7. Feeling that you have to always explain yourself
You are allowed to say "no" without explanation. You are allowed to dress how you want without explanation. You are allowed to have beliefs without explanation. No particular reason, other than don't ever feel obligated to soothe someone's lack of understanding if you don't wish to. Some things don't require explanation ever. Explain only if and when you want to.
8. Looking for someone just to have someone
When someone is looking for someone because they are lonely, they tend to lower their standards and settle. Yes patience is a hard battle to fight, especially when feeling lonely. However, the outcome is fuller. Someone who wants you on your independent days, meets or rises above your standards, and values you.
9. Unrealistic standards
It is great to set standards for ourselves, some that require us to stretch our abilities. Over time our standards will adjust to how we adapt and grow. There is no need set initial standards so high that when they are not easily reached over a short span of time, that you burn out and lose faith in yourself.
10. Fear of change
The only constant in life is change. To live in fear of the only constant in life is quite the pill to swallow. Change isn't meant to be scary. Change has the power to expand knowledge and experience, build relationships, create opportunities, and much more.
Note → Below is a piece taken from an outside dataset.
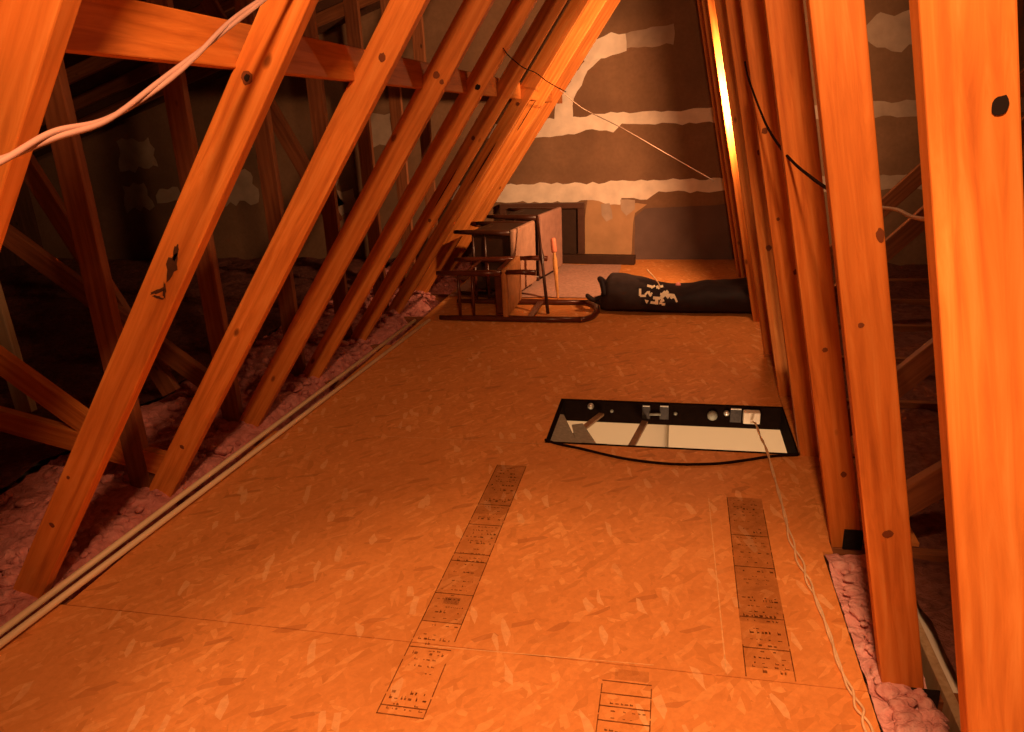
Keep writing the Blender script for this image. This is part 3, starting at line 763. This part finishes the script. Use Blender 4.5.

Change builds character. If you don't like who you are today, this minute- you are free to change.
11. Fear of failure
Why fear something as life changing and shaping as failure? Indeed, no one anticipates failure, but failure always creates a learning experience. We fail until we succeed, or find something greater to focus on.
12. Excuses
Excuses may start out small, or over simple things. However, excuses over small things can lead to excuses over larger things in life. Reliability is valuable. A strong leader must be reliable.
13. Doubt
Doubt, of all things, is NOT the secret ingredient to success. We must believe in ourselves and in each other. We must want to see each other succeed and do our best to build each other up to be a part of a more successful society.